Interactive

Amazon Web Services Introduces Machine Learning Chip, Managed Blockchain at re:Invent (SSN)

Amazon Web Services (AWS) introduced 13 new machine learning (ML) services and capabilities at its re:Invent conference in Las Vegas, including an AWS custom-designed chip for ML inference called AWS Inferentia, as well as two new services to help companies manage business transactions requiring full auditability: Amazon Managed Blockchain and Quantum Ledger Database (QLDB).

In announcing Inferentia during a Nov. 28 keynote, AWS CEO Andy Jassy said it’s a high-performance ML chip the company will make available in late 2019. The main goal of the chip was to try and “change what is the big driver of cost for our customers doing machine learning, which is inference,” he said.

The chip was developed, he said, by Annapurna Labs, the Israeli chip maker that Amazon bought in 2015 for $350 million.

Inferentia is designed for “larger workloads that consume entire GPUs or require lower latency,” Amazon said in a news release. The chip “provides hundreds of teraflops per chip and thousands of teraflops per Amazon EC2 instance for multiple frameworks” (including TensorFlow, Apache MXNet and PyTorch) and multiple data types (including INT-8 and mixed precision FP-16 and bfloat16), the company said.

On the blockchain front, Jassy noted that the company was asked why it didn’t announce such a service at re:Invent last year. After all, he noted, “we have a lot of customers who run blockchain services on top of AWS and we have lots of tools for it.” But he said AWS communicated to those people last year that “we just hadn’t seen that many blockchain examples in production or that couldn’t pretty easily be solved by a database.” While some people assumed that meant Amazon had no plans to develop a blockchain service, they were wrong, he said.

Rather, it just meant “we genuinely didn’t understand what the real customer need” was at the time, and – unlike some other companies – at AWS, “we don’t build things for optics – we only spend the resource to build things where we understand what problem you’re really trying to solve and then we believe we’re going to solve it for you,” he explained.

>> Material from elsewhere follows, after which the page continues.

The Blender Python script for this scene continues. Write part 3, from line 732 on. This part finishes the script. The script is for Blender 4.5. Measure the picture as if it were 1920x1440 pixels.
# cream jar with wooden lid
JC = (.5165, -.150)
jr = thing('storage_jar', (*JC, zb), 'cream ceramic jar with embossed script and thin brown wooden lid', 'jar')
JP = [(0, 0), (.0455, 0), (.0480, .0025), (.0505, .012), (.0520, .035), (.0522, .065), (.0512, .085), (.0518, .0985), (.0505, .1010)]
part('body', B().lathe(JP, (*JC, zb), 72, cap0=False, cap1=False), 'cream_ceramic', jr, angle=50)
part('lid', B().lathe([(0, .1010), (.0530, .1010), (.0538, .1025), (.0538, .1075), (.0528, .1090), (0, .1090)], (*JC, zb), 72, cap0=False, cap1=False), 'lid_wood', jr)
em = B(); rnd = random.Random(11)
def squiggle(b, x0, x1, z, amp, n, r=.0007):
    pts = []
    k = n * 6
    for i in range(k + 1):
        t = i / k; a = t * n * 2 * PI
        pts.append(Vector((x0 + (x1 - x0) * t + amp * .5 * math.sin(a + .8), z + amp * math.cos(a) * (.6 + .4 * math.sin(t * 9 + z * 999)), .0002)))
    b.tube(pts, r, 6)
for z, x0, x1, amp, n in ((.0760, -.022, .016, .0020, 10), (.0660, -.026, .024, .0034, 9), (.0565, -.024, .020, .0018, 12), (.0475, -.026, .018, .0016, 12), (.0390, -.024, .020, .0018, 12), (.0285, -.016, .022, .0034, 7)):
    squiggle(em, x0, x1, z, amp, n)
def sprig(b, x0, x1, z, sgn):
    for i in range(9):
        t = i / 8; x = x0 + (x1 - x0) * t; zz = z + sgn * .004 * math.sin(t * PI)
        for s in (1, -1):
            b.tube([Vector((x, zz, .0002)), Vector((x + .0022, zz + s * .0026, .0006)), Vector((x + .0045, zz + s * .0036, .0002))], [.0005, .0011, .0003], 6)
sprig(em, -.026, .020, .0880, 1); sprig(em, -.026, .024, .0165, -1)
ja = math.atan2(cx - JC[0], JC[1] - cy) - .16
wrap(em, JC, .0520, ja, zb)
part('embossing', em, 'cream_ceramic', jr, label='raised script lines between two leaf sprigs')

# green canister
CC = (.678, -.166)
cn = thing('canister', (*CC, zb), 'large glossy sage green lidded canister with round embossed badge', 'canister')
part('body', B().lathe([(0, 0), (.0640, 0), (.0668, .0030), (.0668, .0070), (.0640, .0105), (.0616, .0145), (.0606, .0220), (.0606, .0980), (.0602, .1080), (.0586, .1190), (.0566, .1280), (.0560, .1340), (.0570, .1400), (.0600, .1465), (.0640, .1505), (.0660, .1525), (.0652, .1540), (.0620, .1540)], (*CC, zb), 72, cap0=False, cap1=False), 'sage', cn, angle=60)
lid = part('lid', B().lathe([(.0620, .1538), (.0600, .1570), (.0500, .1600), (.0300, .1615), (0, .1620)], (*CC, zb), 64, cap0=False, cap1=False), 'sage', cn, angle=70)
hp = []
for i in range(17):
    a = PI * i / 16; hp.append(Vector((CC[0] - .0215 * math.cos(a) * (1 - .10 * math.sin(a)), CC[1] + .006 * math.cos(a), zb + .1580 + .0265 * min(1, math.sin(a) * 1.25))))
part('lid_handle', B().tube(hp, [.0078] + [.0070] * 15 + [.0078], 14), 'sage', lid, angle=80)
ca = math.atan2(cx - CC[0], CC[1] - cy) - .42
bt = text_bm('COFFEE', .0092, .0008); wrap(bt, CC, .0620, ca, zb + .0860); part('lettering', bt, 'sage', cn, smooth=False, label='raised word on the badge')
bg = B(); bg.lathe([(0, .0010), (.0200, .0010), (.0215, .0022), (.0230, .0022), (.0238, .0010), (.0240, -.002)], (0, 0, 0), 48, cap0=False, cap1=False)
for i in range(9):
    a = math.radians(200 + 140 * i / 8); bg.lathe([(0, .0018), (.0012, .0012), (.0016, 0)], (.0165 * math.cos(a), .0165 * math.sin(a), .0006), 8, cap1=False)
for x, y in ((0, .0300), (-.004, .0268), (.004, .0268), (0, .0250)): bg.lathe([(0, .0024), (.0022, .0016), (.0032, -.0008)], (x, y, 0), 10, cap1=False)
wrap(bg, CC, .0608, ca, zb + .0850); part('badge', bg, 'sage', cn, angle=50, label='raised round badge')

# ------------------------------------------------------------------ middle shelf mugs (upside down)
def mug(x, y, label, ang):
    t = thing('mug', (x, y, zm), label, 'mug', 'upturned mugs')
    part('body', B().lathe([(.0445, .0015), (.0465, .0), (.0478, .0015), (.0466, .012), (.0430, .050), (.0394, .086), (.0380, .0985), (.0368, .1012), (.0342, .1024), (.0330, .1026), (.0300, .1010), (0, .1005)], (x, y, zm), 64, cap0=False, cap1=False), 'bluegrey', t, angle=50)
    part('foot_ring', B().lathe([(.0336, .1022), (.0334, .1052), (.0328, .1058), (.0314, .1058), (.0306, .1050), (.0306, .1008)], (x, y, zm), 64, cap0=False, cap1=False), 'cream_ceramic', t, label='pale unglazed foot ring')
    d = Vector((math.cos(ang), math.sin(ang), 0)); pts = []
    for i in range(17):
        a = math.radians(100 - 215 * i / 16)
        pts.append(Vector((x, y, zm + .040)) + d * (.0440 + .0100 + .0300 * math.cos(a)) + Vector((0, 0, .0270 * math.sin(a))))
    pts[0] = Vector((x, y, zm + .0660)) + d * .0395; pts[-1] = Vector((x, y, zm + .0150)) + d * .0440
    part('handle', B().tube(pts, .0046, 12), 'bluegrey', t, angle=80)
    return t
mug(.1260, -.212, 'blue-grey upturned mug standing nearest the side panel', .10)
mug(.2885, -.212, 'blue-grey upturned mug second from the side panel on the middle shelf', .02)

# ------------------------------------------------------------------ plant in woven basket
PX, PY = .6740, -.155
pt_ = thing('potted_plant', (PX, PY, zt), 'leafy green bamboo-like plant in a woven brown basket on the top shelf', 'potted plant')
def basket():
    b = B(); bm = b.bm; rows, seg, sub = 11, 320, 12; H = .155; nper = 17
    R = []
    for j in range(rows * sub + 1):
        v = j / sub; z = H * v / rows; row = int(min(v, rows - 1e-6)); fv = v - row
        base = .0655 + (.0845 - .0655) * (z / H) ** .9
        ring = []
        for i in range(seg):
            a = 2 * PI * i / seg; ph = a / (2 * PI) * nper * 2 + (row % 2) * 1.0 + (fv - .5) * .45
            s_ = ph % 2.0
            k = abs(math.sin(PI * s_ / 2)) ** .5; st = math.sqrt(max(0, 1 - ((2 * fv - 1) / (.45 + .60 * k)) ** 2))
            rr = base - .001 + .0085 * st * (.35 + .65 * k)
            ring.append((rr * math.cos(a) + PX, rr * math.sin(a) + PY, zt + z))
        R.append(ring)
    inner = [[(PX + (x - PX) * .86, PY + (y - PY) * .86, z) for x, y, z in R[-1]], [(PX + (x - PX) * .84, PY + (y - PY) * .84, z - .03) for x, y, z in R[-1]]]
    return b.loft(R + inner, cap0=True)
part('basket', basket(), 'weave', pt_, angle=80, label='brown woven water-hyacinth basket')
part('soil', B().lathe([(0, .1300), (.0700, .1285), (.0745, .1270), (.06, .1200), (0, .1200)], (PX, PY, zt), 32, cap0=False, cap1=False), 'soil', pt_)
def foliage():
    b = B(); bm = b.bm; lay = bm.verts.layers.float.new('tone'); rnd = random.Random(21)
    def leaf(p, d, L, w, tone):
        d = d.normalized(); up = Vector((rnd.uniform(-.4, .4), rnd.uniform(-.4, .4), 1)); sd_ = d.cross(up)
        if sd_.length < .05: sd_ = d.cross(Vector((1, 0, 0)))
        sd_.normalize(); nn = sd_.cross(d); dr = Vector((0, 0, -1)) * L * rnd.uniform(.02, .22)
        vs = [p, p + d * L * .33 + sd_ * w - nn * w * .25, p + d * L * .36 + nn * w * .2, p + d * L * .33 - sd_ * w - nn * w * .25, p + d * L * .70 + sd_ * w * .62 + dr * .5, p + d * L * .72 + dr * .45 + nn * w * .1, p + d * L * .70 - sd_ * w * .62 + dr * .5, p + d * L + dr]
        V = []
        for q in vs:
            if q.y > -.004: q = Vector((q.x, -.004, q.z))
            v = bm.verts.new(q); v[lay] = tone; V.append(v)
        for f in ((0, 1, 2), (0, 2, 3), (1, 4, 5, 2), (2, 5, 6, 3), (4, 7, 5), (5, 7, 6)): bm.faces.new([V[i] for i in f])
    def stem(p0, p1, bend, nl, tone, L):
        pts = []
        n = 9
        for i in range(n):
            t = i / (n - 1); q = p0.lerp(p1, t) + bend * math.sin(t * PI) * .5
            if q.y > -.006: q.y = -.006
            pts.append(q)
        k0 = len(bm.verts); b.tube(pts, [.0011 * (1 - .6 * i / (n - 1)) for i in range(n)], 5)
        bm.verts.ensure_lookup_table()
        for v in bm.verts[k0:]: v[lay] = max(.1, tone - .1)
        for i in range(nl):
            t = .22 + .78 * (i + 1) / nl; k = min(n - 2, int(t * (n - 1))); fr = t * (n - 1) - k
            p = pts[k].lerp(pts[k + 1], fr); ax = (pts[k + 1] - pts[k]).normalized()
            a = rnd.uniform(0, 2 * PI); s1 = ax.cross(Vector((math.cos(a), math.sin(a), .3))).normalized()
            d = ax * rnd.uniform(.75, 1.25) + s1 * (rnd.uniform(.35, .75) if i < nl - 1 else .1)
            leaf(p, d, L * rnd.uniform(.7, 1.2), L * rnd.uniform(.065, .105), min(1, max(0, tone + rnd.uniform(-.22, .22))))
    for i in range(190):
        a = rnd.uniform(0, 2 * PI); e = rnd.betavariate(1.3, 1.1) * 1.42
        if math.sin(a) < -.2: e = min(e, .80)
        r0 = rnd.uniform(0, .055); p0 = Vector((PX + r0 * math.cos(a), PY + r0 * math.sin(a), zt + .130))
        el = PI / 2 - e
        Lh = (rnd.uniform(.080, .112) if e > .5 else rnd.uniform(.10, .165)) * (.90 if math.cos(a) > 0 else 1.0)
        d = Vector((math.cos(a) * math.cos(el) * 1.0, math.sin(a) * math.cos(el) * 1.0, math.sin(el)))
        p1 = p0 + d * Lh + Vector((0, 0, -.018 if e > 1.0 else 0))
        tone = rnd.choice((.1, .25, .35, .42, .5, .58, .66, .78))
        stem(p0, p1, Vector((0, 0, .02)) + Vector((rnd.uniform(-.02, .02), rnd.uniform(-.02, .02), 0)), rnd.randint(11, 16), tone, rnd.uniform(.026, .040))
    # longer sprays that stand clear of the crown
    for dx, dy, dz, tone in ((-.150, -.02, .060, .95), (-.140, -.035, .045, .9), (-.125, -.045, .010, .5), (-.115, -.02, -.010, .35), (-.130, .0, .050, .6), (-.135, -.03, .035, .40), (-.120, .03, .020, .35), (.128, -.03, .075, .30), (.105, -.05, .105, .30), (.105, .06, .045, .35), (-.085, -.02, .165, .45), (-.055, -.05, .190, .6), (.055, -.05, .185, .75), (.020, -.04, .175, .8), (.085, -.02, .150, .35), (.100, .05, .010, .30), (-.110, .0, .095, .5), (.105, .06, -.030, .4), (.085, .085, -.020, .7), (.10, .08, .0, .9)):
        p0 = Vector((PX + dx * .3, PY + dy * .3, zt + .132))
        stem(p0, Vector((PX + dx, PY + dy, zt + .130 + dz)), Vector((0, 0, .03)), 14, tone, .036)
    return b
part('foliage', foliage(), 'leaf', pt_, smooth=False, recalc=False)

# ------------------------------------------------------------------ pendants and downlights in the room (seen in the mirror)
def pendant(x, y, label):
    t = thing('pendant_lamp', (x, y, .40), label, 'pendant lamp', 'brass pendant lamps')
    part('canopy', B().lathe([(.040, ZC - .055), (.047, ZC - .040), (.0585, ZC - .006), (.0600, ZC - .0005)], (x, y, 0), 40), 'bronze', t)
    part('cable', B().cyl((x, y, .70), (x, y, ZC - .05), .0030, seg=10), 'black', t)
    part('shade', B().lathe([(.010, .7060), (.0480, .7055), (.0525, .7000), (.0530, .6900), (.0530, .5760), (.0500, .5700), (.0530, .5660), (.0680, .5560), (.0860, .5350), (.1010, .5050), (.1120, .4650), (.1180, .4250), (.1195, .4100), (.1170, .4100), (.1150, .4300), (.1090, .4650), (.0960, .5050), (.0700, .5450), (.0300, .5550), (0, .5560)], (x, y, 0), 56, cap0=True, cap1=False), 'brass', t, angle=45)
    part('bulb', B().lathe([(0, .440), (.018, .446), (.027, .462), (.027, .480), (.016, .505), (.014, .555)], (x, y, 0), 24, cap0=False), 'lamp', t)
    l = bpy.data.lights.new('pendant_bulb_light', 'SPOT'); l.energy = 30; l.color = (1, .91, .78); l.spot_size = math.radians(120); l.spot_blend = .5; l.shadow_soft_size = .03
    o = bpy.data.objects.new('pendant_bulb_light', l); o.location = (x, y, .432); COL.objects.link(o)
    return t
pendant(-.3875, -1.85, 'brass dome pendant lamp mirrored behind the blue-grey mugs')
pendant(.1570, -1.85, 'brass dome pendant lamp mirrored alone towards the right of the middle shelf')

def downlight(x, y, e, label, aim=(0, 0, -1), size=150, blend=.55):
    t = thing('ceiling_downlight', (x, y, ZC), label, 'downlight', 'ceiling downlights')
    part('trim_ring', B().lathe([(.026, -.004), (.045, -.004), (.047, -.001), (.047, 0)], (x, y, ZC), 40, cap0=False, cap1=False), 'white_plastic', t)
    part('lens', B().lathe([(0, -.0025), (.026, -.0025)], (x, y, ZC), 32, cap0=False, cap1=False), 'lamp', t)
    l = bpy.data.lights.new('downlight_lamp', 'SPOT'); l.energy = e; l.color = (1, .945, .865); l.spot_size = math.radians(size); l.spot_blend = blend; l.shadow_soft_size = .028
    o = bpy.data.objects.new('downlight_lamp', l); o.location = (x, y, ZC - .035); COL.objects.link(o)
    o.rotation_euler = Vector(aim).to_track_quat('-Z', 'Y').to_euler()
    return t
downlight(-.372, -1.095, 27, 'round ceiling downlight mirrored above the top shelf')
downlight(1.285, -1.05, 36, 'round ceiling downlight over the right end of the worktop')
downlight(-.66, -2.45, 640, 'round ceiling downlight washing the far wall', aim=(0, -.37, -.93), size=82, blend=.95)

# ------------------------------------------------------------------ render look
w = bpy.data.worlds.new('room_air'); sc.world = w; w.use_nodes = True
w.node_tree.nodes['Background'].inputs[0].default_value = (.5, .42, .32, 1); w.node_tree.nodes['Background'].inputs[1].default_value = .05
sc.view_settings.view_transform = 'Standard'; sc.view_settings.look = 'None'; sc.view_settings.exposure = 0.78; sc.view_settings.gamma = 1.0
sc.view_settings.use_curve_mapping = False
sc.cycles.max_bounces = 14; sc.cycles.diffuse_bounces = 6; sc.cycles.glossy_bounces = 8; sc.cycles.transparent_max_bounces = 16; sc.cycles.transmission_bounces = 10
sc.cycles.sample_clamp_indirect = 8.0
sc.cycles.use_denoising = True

Over the past year, AWS talked to “hundreds of customers” to find out why there were interested in blockchain and realized there were two main jobs they had in mind, he explained. Many of them “wanted a ledger with a centralized, trusted entity, but where that ledger served as a transparent, immutable, cryptographically verifiable transaction log for all the parties that they needed to deal with” – and that’s indeed something that many companies need, he said, noting the new Amazon QLDB was designed to solve that issue.

QLDB is “a new class of database that provides a transparent, immutable, and cryptographically verifiable ledger that customers can use to build applications that act as a system of record, where multiple parties are transacting within a centralized, trusted entity,” the company said in a news release. It “removes the need to build complex audit functionality into a relational database or rely on the ledger capabilities of a blockchain framework [and] uses an immutable transactional log, known as a journal, which tracks each and every application data change and maintains a complete and verifiable history of changes over time,” the company said.

Other AWS customers, meanwhile, wanted a way to allow multiple parties to transact, execute contracts and share data without a trusted central authority, Jassy explained. And the new Amazon Managed Blockchain is a “fully managed service” that AWS said “makes it easy and cost-effective for customers to create and manage secure blockchain networks that can scale to support thousands of applications running millions of transactions.” It supports two popular open source blockchain frameworks — Ethereum and Hyperledger Fabric, Jassy noted. Amazon Managed Blockchain and QLDB are available in preview form now.